GOAL:
Write the data out again exactly, with no pictures.

DATA:
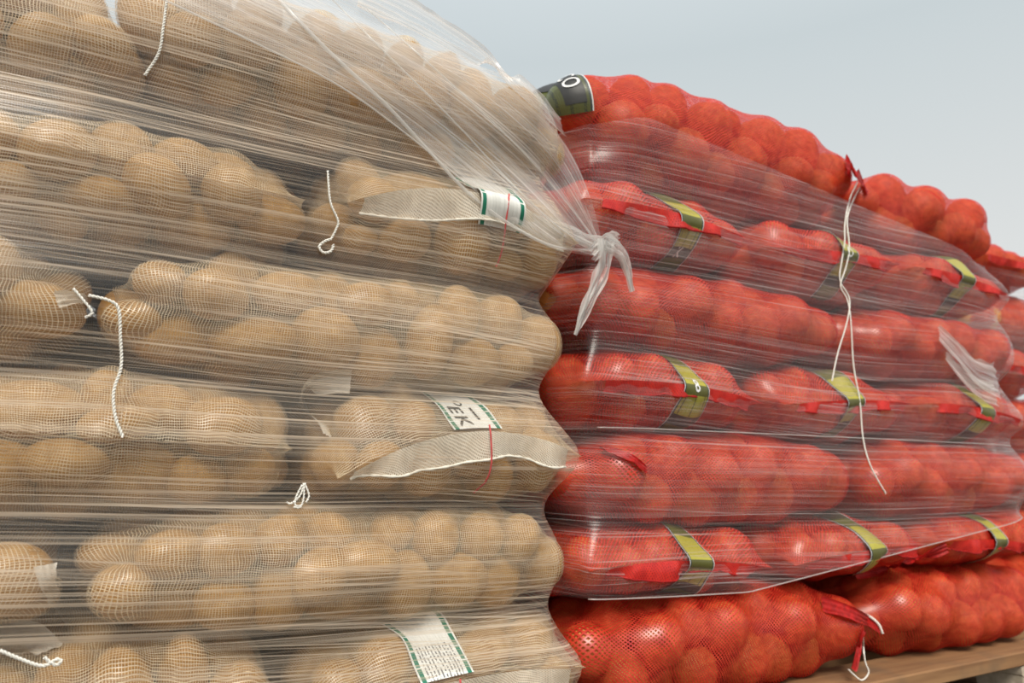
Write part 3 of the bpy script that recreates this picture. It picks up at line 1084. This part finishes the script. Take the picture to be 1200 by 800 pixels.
for s in SACKS:
    base = s.c.copy()
    base[2] -= s.hT
    far = s.key[0] == 'q'
    grp = {'p': 'potato sacks in the wrapped stack', 'o': 'onion sacks in the nearer stack', 'q': 'onion sacks in the farther stack'}[s.key[0]]
    root = empty('potato_sack' if s.kind == 'potato' else 'onion_sack', base, s.label, 'sack', grp)
    s.root = root
    adopt(grid_obj('net', s.G, M['white_net'] if s.kind == 'potato' else M['red_net'], None, True, s.uvg), root)
    if s.rear:
        continue
    if s.along == 'y' and s.kind == 'potato':
        if s.key in ('p2b', 'p4b', 'p6b'):
            wc = {'p2b': 0.045, 'p4b': 0.012, 'p6b': -0.035}[s.key]
            o, text = end_band(s, root, wc, 0.084, 0.085, 0.022 if s.key == 'p2b' else -0.003, M['band_print'] if s.key == 'p6b' else M['band_potato'], 0.18, 0.016 if s.key == 'p2b' else 0.0)
            if s.key == 'p4b':
                text('EK', 0.032, 0.31, -0.027, -math.pi / 2, M['ink'])
                text('O', 0.018, 0.50, -0.056, -math.pi / 2, M['ink'])
                text('l', 0.036, 0.66, -0.030, 0.0, M['ink'])
            hem(s, root, -0.195, 0.178, 0.022, M['white_flap'], M['rope_hem'], 0.0025)
            # the red thread that marks the middle of the bag
            d = np.linspace(0.0, 0.055, 16)
            adopt(mesh_obj('red_thread', *tube_arrays(s.end_strip(wc + 0.01 + 0 * d, d, 0.010) + np.array([0, -0.006, 0]), 0.0013, 5), M['red_thread']), root)
    elif s.along == 'y':
        if not far:
            wc = {'o2a': 0.035, 'o2b': 0.02, 'o2c': 0.0, 'o4a': 0.03, 'o4b': 0.0, 'o4c': 0.02, 'o6a': 0.025, 'o6b': 0.035, 'o6c': 0.015}[s.key]
            o, text = end_band(s, root, wc, 0.062, 0.115, 0.09, M['band_onion'], {'a': 0.05, 'b': 0.12, 'c': -0.08}[s.key[2]], 0.012)
            tx = {'o6c': ('CO', 0.04), 'o2a': ('K', 0.05), 'o4a': ('8', 0.0), 'o2b': ('O', 0.0)}.get(s.key)
            if tx:
                text(tx[0], 0.026, 0.5, tx[1], -math.pi / 2 if len(tx[0]) > 1 else 0, M['white_ink'])
        hem(s, root, -0.19, 0.185, 0.016, M['red_flap'], None if far else M['red_hem'], 0.008, out=0.004)

    elif s.key == 'o1a':
        na, nb = 9, 34
        a = np.linspace(0, 1, na)[None, :]
        d = np.linspace(0, 1, nb)[:, None]
        G = s.sample(0.008 + 0.072 * a + 0.02 * d, 0.06 - 0.315 * d + 0 * a, 0.006)
        G = smooth_rows(smooth_rows(G, 0, 3), 1, 2)
        o = adopt(grid_obj('label_band', G, M['band_onion'], None, False, np.stack(np.broadcast_arrays(a, 0.16 + 0.09 * d), -1)), root)
        def on(fa, fb, off):
            fa, fb = np.clip(fa, 0, 1) * (na - 1), np.clip(fb, 0, 1) * (nb - 1)
            i, j = np.clip(fb.astype(int), 0, nb - 2), np.clip(fa.astype(int), 0, na - 2)
            fi, fj = (fb - i)[..., None], (fa - j)[..., None]
            p = G[i, j] * (1 - fi) * (1 - fj) + G[i + 1, j] * fi * (1 - fj) + G[i, j + 1] * (1 - fi) * fj + G[i + 1, j + 1] * fi * fj
            return p + np.array([-0.1, -0.75, 0.65]) * off
        aa, bb = np.meshgrid(np.linspace(0.42, 0.86, 6), np.linspace(0.05, 0.95, 24))
        pq = grid_obj('printed_patch', on(aa, bb, 0.002), M['ink'])
        pq.parent = o
        v, f = letters('CO', 0.036)
        t = mesh_obj('lettering', on(0.64 + v[:, 1] / 0.075, 0.79 + v[:, 0] / 0.40, 0.0035), f, M['white_ink'], None, False)
        t.parent = o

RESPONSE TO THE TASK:
Write part 3 of the bpy script that recreates this picture. It picks up at line 1084. This part finishes the script. Take the picture to be 1200 by 800 pixels.
for s in SACKS:
    base = s.c.copy()
    base[2] -= s.hT
    far = s.key[0] == 'q'
    grp = {'p': 'potato sacks in the wrapped stack', 'o': 'onion sacks in the nearer stack', 'q': 'onion sacks in the farther stack'}[s.key[0]]
    root = empty('potato_sack' if s.kind == 'potato' else 'onion_sack', base, s.label, 'sack', grp)
    s.root = root
    adopt(grid_obj('net', s.G, M['white_net'] if s.kind == 'potato' else M['red_net'], None, True, s.uvg), root)
    if s.rear:
        continue
    if s.along == 'y' and s.kind == 'potato':
        if s.key in ('p2b', 'p4b', 'p6b'):
            wc = {'p2b': 0.045, 'p4b': 0.012, 'p6b': -0.035}[s.key]
            o, text = end_band(s, root, wc, 0.084, 0.085, 0.022 if s.key == 'p2b' else -0.003, M['band_print'] if s.key == 'p6b' else M['band_potato'], 0.18, 0.016 if s.key == 'p2b' else 0.0)
            if s.key == 'p4b':
                text('EK', 0.032, 0.31, -0.027, -math.pi / 2, M['ink'])
                text('O', 0.018, 0.50, -0.056, -math.pi / 2, M['ink'])
                text('l', 0.036, 0.66, -0.030, 0.0, M['ink'])
            hem(s, root, -0.195, 0.178, 0.022, M['white_flap'], M['rope_hem'], 0.0025)
            # the red thread that marks the middle of the bag
            d = np.linspace(0.0, 0.055, 16)
            adopt(mesh_obj('red_thread', *tube_arrays(s.end_strip(wc + 0.01 + 0 * d, d, 0.010) + np.array([0, -0.006, 0]), 0.0013, 5), M['red_thread']), root)
    elif s.along == 'y':
        if not far:
            wc = {'o2a': 0.035, 'o2b': 0.02, 'o2c': 0.0, 'o4a': 0.03, 'o4b': 0.0, 'o4c': 0.02, 'o6a': 0.025, 'o6b': 0.035, 'o6c': 0.015}[s.key]
            o, text = end_band(s, root, wc, 0.062, 0.115, 0.09, M['band_onion'], {'a': 0.05, 'b': 0.12, 'c': -0.08}[s.key[2]], 0.012)
            tx = {'o6c': ('CO', 0.04), 'o2a': ('K', 0.05), 'o4a': ('8', 0.0), 'o2b': ('O', 0.0)}.get(s.key)
            if tx:
                text(tx[0], 0.026, 0.5, tx[1], -math.pi / 2 if len(tx[0]) > 1 else 0, M['white_ink'])
        hem(s, root, -0.19, 0.185, 0.016, M['red_flap'], None if far else M['red_hem'], 0.008, out=0.004)

    elif s.key == 'o1a':
        na, nb = 9, 34
        a = np.linspace(0, 1, na)[None, :]
        d = np.linspace(0, 1, nb)[:, None]
        G = s.sample(0.008 + 0.072 * a + 0.02 * d, 0.06 - 0.315 * d + 0 * a, 0.006)
        G = smooth_rows(smooth_rows(G, 0, 3), 1, 2)
        o = adopt(grid_obj('label_band', G, M['band_onion'], None, False, np.stack(np.broadcast_arrays(a, 0.16 + 0.09 * d), -1)), root)
        def on(fa, fb, off):
            fa, fb = np.clip(fa, 0, 1) * (na - 1), np.clip(fb, 0, 1) * (nb - 1)
            i, j = np.clip(fb.astype(int), 0, nb - 2), np.clip(fa.astype(int), 0, na - 2)
            fi, fj = (fb - i)[..., None], (fa - j)[..., None]
            p = G[i, j] * (1 - fi) * (1 - fj) + G[i + 1, j] * fi * (1 - fj) + G[i, j + 1] * (1 - fi) * fj + G[i + 1, j + 1] * fi * fj
            return p + np.array([-0.1, -0.75, 0.65]) * off
        aa, bb = np.meshgrid(np.linspace(0.42, 0.86, 6), np.linspace(0.05, 0.95, 24))
        pq = grid_obj('printed_patch', on(aa, bb, 0.002), M['ink'])
        pq.parent = o
        v, f = letters('CO', 0.036)
        t = mesh_obj('lettering', on(0.64 + v[:, 1] / 0.075, 0.79 + v[:, 0] / 0.40, 0.0035), f, M['white_ink'], None, False)
        t.parent = o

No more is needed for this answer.